- Information shown -
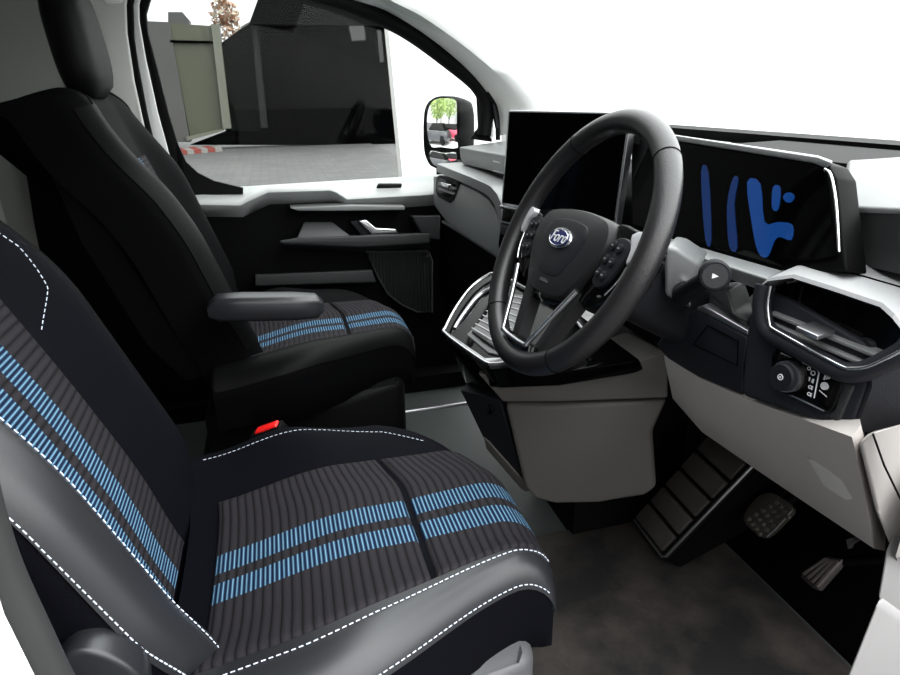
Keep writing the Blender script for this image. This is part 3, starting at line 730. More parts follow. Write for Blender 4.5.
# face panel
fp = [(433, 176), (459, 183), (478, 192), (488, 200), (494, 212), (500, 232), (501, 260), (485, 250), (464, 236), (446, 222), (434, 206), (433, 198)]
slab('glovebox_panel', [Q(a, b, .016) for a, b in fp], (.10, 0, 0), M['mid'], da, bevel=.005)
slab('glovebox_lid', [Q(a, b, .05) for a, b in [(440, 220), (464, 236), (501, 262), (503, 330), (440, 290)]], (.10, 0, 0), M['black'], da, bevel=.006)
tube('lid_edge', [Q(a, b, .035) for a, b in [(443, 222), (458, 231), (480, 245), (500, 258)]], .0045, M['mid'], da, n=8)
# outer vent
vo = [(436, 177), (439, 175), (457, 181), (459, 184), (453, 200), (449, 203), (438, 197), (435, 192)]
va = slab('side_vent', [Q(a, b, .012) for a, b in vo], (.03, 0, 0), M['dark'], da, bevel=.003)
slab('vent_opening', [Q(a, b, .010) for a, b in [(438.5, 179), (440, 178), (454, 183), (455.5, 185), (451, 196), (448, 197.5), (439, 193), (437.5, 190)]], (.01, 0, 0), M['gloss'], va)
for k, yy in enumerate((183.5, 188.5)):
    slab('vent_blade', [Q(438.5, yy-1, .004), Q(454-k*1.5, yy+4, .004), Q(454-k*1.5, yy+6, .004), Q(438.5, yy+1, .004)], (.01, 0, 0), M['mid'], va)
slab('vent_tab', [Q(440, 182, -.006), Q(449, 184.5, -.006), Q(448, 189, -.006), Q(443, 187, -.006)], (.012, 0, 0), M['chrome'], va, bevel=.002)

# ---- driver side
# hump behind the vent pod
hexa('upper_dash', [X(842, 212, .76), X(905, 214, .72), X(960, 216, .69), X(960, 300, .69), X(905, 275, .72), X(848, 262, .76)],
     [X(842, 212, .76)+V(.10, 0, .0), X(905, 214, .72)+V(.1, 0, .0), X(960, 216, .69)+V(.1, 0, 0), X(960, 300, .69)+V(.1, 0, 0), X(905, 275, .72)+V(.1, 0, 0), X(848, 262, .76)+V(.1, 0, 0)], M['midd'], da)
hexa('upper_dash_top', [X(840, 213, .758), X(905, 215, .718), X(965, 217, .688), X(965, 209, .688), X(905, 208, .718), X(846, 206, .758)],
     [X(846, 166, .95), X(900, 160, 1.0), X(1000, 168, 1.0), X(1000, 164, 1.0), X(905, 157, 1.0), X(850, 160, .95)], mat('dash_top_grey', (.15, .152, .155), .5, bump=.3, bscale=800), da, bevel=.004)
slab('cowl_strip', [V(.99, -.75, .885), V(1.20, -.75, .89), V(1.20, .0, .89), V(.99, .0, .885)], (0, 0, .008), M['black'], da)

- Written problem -
Only the lines from the start of the material through the line containing "M['chrome'], va, bevel=.002)" should be transcribed. Pictures stay out.

- Answer for this exercise -
Keep writing the Blender script for this image. This is part 3, starting at line 730. More parts follow. Write for Blender 4.5.
# face panel
fp = [(433, 176), (459, 183), (478, 192), (488, 200), (494, 212), (500, 232), (501, 260), (485, 250), (464, 236), (446, 222), (434, 206), (433, 198)]
slab('glovebox_panel', [Q(a, b, .016) for a, b in fp], (.10, 0, 0), M['mid'], da, bevel=.005)
slab('glovebox_lid', [Q(a, b, .05) for a, b in [(440, 220), (464, 236), (501, 262), (503, 330), (440, 290)]], (.10, 0, 0), M['black'], da, bevel=.006)
tube('lid_edge', [Q(a, b, .035) for a, b in [(443, 222), (458, 231), (480, 245), (500, 258)]], .0045, M['mid'], da, n=8)
# outer vent
vo = [(436, 177), (439, 175), (457, 181), (459, 184), (453, 200), (449, 203), (438, 197), (435, 192)]
va = slab('side_vent', [Q(a, b, .012) for a, b in vo], (.03, 0, 0), M['dark'], da, bevel=.003)
slab('vent_opening', [Q(a, b, .010) for a, b in [(438.5, 179), (440, 178), (454, 183), (455.5, 185), (451, 196), (448, 197.5), (439, 193), (437.5, 190)]], (.01, 0, 0), M['gloss'], va)
for k, yy in enumerate((183.5, 188.5)):
    slab('vent_blade', [Q(438.5, yy-1, .004), Q(454-k*1.5, yy+4, .004), Q(454-k*1.5, yy+6, .004), Q(438.5, yy+1, .004)], (.01, 0, 0), M['mid'], va)
slab('vent_tab', [Q(440, 182, -.006), Q(449, 184.5, -.006), Q(448, 189, -.006), Q(443, 187, -.006)], (.012, 0, 0), M['chrome'], va, bevel=.002)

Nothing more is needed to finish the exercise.